** START DATA EXTRACT **

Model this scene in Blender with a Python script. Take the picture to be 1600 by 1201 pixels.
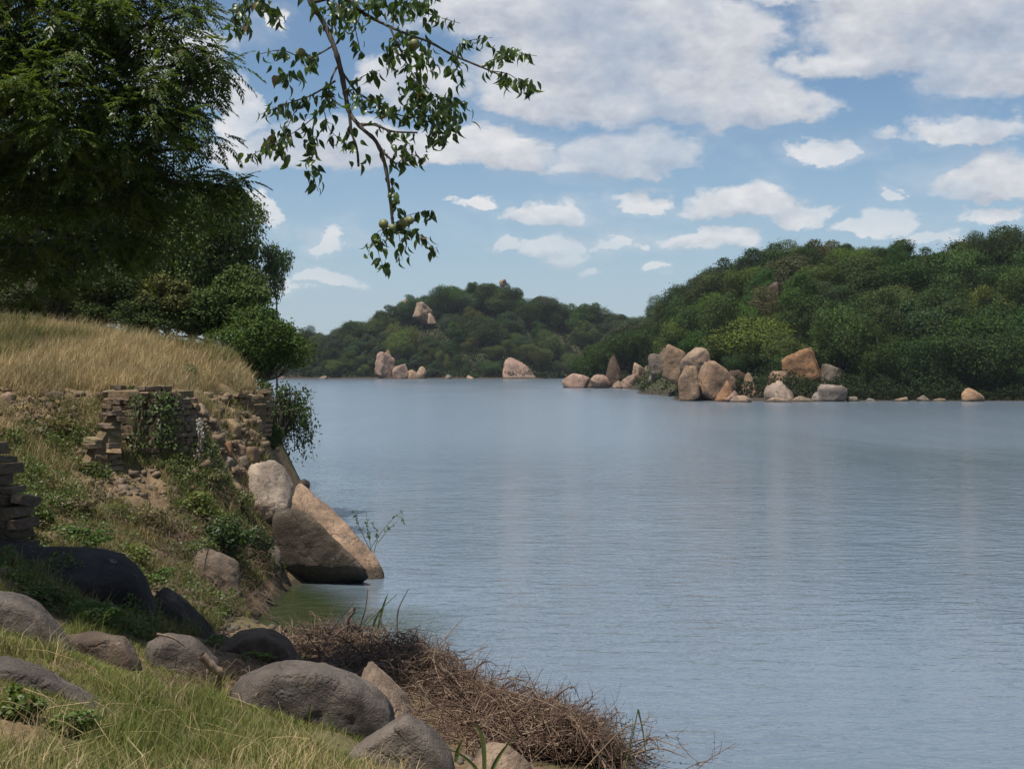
import bpy, bmesh, math, random
import numpy as np
from mathutils import Vector, Matrix

for o in list(bpy.data.objects):
    bpy.data.objects.remove(o, do_unlink=True)
scene = bpy.context.scene
COL = scene.collection
RNG = np.random.default_rng(11)
random.seed(5)

# ------------------------------------------------------------------ camera
CAM_H = 4.5
FPX = 2000.0                      # focal length in pixels of a 1600 px wide frame
PITCH = math.atan((600.5 - 572.0) / FPX)
cam_d = bpy.data.cameras.new("camera")
cam_d.sensor_width = 36.0
cam_d.lens = 45.0
cam_d.clip_start = 0.1
cam_d.clip_end = 6000.0
cam = bpy.data.objects.new("camera", cam_d)
COL.objects.link(cam)
cam.location = (0, 0, CAM_H)
cam.rotation_euler = (math.radians(90) - PITCH, 0, 0)
scene.camera = cam

def PX(u, v, d):
    """world point seen at pixel (u, v) at the real distance d along +Y"""
    a = (u - 800.0) / FPX
    b = -(v - 600.5) / FPX
    s = d / (math.cos(PITCH) + b * math.sin(PITCH))
    return np.array([s * a, d, CAM_H + s * (-math.sin(PITCH) + b * math.cos(PITCH))])

def UV(p):
    """pixel of world points (n,3)"""
    p = np.atleast_2d(p)
    q = p - np.array([0, 0, CAM_H])
    f = q[:, 1] * math.cos(PITCH) - q[:, 2] * math.sin(PITCH)
    up = q[:, 1] * math.sin(PITCH) + q[:, 2] * math.cos(PITCH)
    return 800 + FPX * q[:, 0] / f, 600.5 - FPX * up / f

# ------------------------------------------------------------------ node helper
class NT:
    def __init__(self, tree):
        self.t = tree
        tree.nodes.clear()
    def n(self, typ, ins=None, **kw):
        nd = self.t.nodes.new(typ)
        for k, v in kw.items():
            setattr(nd, k, v)
        for k, v in (ins or {}).items():
            s = nd.inputs[k]
            if isinstance(v, bpy.types.NodeSocket):
                self.t.links.new(v, s)
            else:
                s.default_value = v
        return nd
    def math(self, op, a, b=None, c=None, clamp=False):
        nd = self.t.nodes.new('ShaderNodeMath'); nd.operation = op; nd.use_clamp = clamp
        for i, x in enumerate((a, b, c)):
            if x is None: continue
            if isinstance(x, bpy.types.NodeSocket): self.t.links.new(x, nd.inputs[i])
            else: nd.inputs[i].default_value = x
        return nd.outputs[0]
    def vmath(self, op, a, b=None, c=None, out=0):
        nd = self.t.nodes.new('ShaderNodeVectorMath'); nd.operation = op
        for i, x in enumerate((a, b, c)):
            if x is None: continue
            if isinstance(x, bpy.types.NodeSocket): self.t.links.new(x, nd.inputs[i])
            else: nd.inputs[i].default_value = x
        return nd.outputs[out]
    def mix(self, f, a, b, blend='MIX'):
        nd = self.t.nodes.new('ShaderNodeMix'); nd.data_type = 'RGBA'; nd.blend_type = blend
        nd.clamp_factor = True
        for i, x in ((0, f), (6, a), (7, b)):
            if isinstance(x, bpy.types.NodeSocket): self.t.links.new(x, nd.inputs[i])
            else:
                nd.inputs[i].default_value = (*x, 1) if isinstance(x, tuple) and len(x) == 3 else x
        return nd.outputs[2]
    def ramp(self, f, lo, hi, a=0.0, b=1.0):
        nd = self.t.nodes.new('ShaderNodeMapRange'); nd.interpolation_type = 'SMOOTHSTEP'
        for k, x in (('Value', f), ('From Min', lo), ('From Max', hi), ('To Min', a), ('To Max', b)):
            if isinstance(x, bpy.types.NodeSocket): self.t.links.new(x, nd.inputs[k])
            else: nd.inputs[k].default_value = x
        return nd.outputs[0]
    def noise(self, vec, scale, detail=4, rough=0.55, dist=0.0, out='Fac'):
        nd = self.t.nodes.new('ShaderNodeTexNoise')
        if vec is not None: self.t.links.new(vec, nd.inputs['Vector'])
        nd.inputs['Scale'].default_value = scale
        nd.inputs['Detail'].default_value = detail
        nd.inputs['Roughness'].default_value = rough
        nd.inputs['Distortion'].default_value = dist
        return nd.outputs[out]
    def link(self, a, b):
        self.t.links.new(a, b)

# ------------------------------------------------------------------ light and sky
SUN_EL = math.radians(69)
SUN_H = np.array([-0.72, -0.69])           # horizontal direction towards the sun (left, a little behind the camera)
SUN_H = SUN_H / np.linalg.norm(SUN_H)
to_sun = Vector((SUN_H[0] * math.cos(SUN_EL), SUN_H[1] * math.cos(SUN_EL), math.sin(SUN_EL)))
sun_d = bpy.data.lights.new("sun", 'SUN')
sun_d.energy = 4.8
sun_d.angle = math.radians(0.53)
sun_d.color = (1.0, 0.95, 0.87)
sun = bpy.data.objects.new("sun", sun_d)
COL.objects.link(sun)
sun.rotation_euler = to_sun.to_track_quat('Z', 'Y').to_euler()
sun.location = (-30, -30, 60)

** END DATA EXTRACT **

## [YOUR INSTRUCTIONS]
Only lines that contain the word "pixels" are wanted; copy each of them.

## [TASK ANSWER]
Model this scene in Blender with a Python script. Take the picture to be 1600 by 1201 pixels.
FPX = 2000.0                      # focal length in pixels of a 1600 px wide frame